* **Exercise brief**: Every line below should be copied exactly; drop the pictures.
**** Supplied data
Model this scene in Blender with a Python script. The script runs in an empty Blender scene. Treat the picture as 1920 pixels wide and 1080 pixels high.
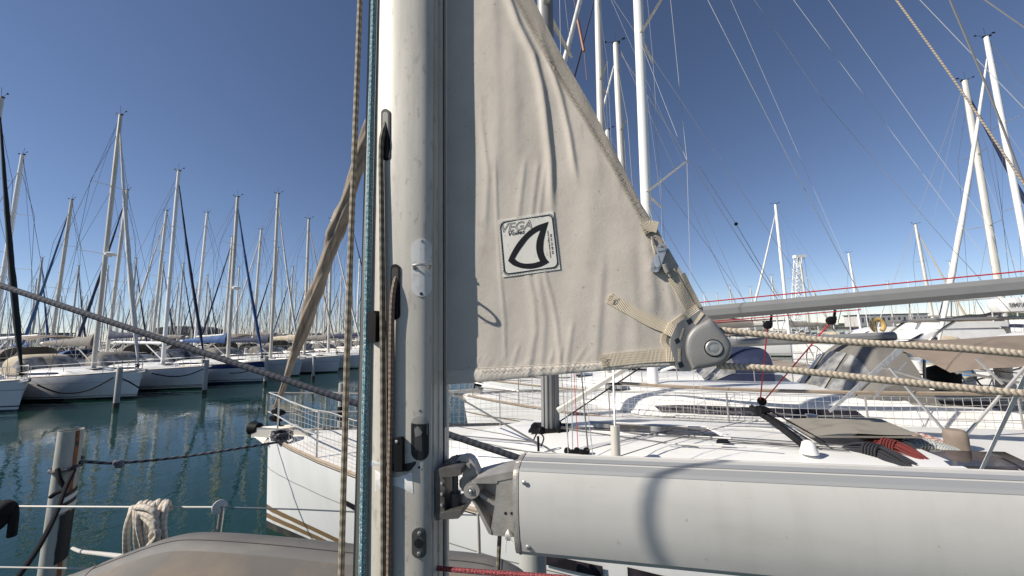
import bpy, math, random
from mathutils import Vector, Matrix
from mathutils.geometry import tessellate_polygon
V = Vector
random.seed(7)
S = bpy.context.scene
COL = S.collection
# ------------------------------------------------------------------ camera
H = 2.8; FPX = 680.0; PITCH = math.atan(0.125); ROLL = 0.024
_f = V((0, math.cos(PITCH), math.sin(PITCH))); _r0 = V((1, 0, 0)); _u0 = V((0, -math.sin(PITCH), math.cos(PITCH)))
_r = _r0*math.cos(ROLL) - _u0*math.sin(ROLL); _u = _u0*math.cos(ROLL) + _r0*math.sin(ROLL)
CAM = V((0, 0, H))
cd = bpy.data.cameras.new('camera'); cam = bpy.data.objects.new('camera', cd); COL.objects.link(cam)
cd.sensor_fit = 'HORIZONTAL'; cd.sensor_width = 36; cd.lens = 36*FPX/1920; cd.clip_start = 0.02; cd.clip_end = 8000
mw = Matrix.Identity(4)
for i in range(3):
    mw[i][0] = _r[i]; mw[i][1] = _u[i]; mw[i][2] = -_f[i]; mw[i][3] = CAM[i]
cam.matrix_world = mw; S.camera = cam
# ------------------------------------------------------------------ light
PSI = math.radians(13)
A = V((math.cos(PSI), -math.sin(PSI), 0)); B = V((-math.sin(PSI), -math.cos(PSI), 0)); F = -B
SUN = (A*-1.78 + B*1.0 + V((0, 0, 1.55))).normalized()
w = bpy.data.worlds.new('World'); S.world = w; w.use_nodes = True
nt = w.node_tree; bg = nt.nodes['Background']; sky = nt.nodes.new('ShaderNodeTexSky')
sky.sky_type = 'NISHITA'; sky.sun_disc = False
sky.sun_elevation = math.asin(SUN.z); sky.sun_rotation = math.atan2(SUN.x, SUN.y)
sky.altitude = 1500; sky.air_density = 0.9; sky.dust_density = 0.0; sky.ozone_density = 6.0
bg.inputs[1].default_value = 0.083
_tn = nt.nodes.new('ShaderNodeMix'); _tn.data_type = 'RGBA'; _tn.blend_type = 'MULTIPLY'; _tn.inputs[0].default_value = 1; _tn.inputs[7].default_value = (1.32, 1.06, .94, 1)
nt.links.new(sky.outputs[0], _tn.inputs[6]); nt.links.new(_tn.outputs[2], bg.inputs[0])
sl = bpy.data.lights.new('sun', 'SUN'); so = bpy.data.objects.new('sun', sl); COL.objects.link(so)
sl.energy = 4.7; sl.angle = math.radians(0.53); sl.color = (1, 0.935, 0.835)
so.rotation_euler = SUN.to_track_quat('Z', 'Y').to_euler(); so.location = (0, 0, 30)
S.view_settings.view_transform = 'Standard'; S.view_settings.look = 'None'
S.view_settings.exposure = 0.42; S.view_settings.gamma = 1.0
S.cycles.max_bounces = 6; S.cycles.transparent_max_bounces = 12
# ------------------------------------------------------------------ picture <-> world
def ray(px, py): return _f + _r*((px-960)/FPX) + _u*((540-py)/FPX)
def at(px, py, Y):
    d = ray(px, py); return CAM + d*(Y/d.y)
def atz(px, py, z):
    d = ray(px, py); return CAM + d*((z-H)/d.z)
def proj(P):
    q = P-CAM; k = FPX/q.dot(_f); return 960+q.dot(_r)*k, 540-q.dot(_u)*k
_m = at(778, 620, 1.0); MO = V((_m.x, _m.y, 0))
def own(a, b, z): return MO + A*a + B*b + V((0, 0, z))
def toown(P): q = P-MO; return q.dot(A), q.dot(B), P.z
def onp(px, py, b=0.0):
    d = ray(px, py); t = (b-(CAM-MO).dot(B))/d.dot(B); return CAM + d*t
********
* **Exercise output**:
Model this scene in Blender with a Python script. The script runs in an empty Blender scene. Treat the picture as 1920 pixels wide and 1080 pixels high.
import bpy, math, random
from mathutils import Vector, Matrix
from mathutils.geometry import tessellate_polygon
V = Vector
random.seed(7)
S = bpy.context.scene
COL = S.collection
# ------------------------------------------------------------------ camera
H = 2.8; FPX = 680.0; PITCH = math.atan(0.125); ROLL = 0.024
_f = V((0, math.cos(PITCH), math.sin(PITCH))); _r0 = V((1, 0, 0)); _u0 = V((0, -math.sin(PITCH), math.cos(PITCH)))
_r = _r0*math.cos(ROLL) - _u0*math.sin(ROLL); _u = _u0*math.cos(ROLL) + _r0*math.sin(ROLL)
CAM = V((0, 0, H))
cd = bpy.data.cameras.new('camera'); cam = bpy.data.objects.new('camera', cd); COL.objects.link(cam)
cd.sensor_fit = 'HORIZONTAL'; cd.sensor_width = 36; cd.lens = 36*FPX/1920; cd.clip_start = 0.02; cd.clip_end = 8000
mw = Matrix.Identity(4)
for i in range(3):
    mw[i][0] = _r[i]; mw[i][1] = _u[i]; mw[i][2] = -_f[i]; mw[i][3] = CAM[i]
cam.matrix_world = mw; S.camera = cam
# ------------------------------------------------------------------ light
PSI = math.radians(13)
A = V((math.cos(PSI), -math.sin(PSI), 0)); B = V((-math.sin(PSI), -math.cos(PSI), 0)); F = -B
SUN = (A*-1.78 + B*1.0 + V((0, 0, 1.55))).normalized()
w = bpy.data.worlds.new('World'); S.world = w; w.use_nodes = True
nt = w.node_tree; bg = nt.nodes['Background']; sky = nt.nodes.new('ShaderNodeTexSky')
sky.sky_type = 'NISHITA'; sky.sun_disc = False
sky.sun_elevation = math.asin(SUN.z); sky.sun_rotation = math.atan2(SUN.x, SUN.y)
sky.altitude = 1500; sky.air_density = 0.9; sky.dust_density = 0.0; sky.ozone_density = 6.0
bg.inputs[1].default_value = 0.083
_tn = nt.nodes.new('ShaderNodeMix'); _tn.data_type = 'RGBA'; _tn.blend_type = 'MULTIPLY'; _tn.inputs[0].default_value = 1; _tn.inputs[7].default_value = (1.32, 1.06, .94, 1)
nt.links.new(sky.outputs[0], _tn.inputs[6]); nt.links.new(_tn.outputs[2], bg.inputs[0])
sl = bpy.data.lights.new('sun', 'SUN'); so = bpy.data.objects.new('sun', sl); COL.objects.link(so)
sl.energy = 4.7; sl.angle = math.radians(0.53); sl.color = (1, 0.935, 0.835)
so.rotation_euler = SUN.to_track_quat('Z', 'Y').to_euler(); so.location = (0, 0, 30)
S.view_settings.view_transform = 'Standard'; S.view_settings.look = 'None'
S.view_settings.exposure = 0.42; S.view_settings.gamma = 1.0
S.cycles.max_bounces = 6; S.cycles.transparent_max_bounces = 12
# ------------------------------------------------------------------ picture <-> world
def ray(px, py): return _f + _r*((px-960)/FPX) + _u*((540-py)/FPX)
def at(px, py, Y):
    d = ray(px, py); return CAM + d*(Y/d.y)
def atz(px, py, z):
    d = ray(px, py); return CAM + d*((z-H)/d.z)
def proj(P):
    q = P-CAM; k = FPX/q.dot(_f); return 960+q.dot(_r)*k, 540-q.dot(_u)*k
_m = at(778, 620, 1.0); MO = V((_m.x, _m.y, 0))
def own(a, b, z): return MO + A*a + B*b + V((0, 0, z))
def toown(P): q = P-MO; return q.dot(A), q.dot(B), P.z
def onp(px, py, b=0.0):
    d = ray(px, py); t = (b-(CAM-MO).dot(B))/d.dot(B); return CAM + d*t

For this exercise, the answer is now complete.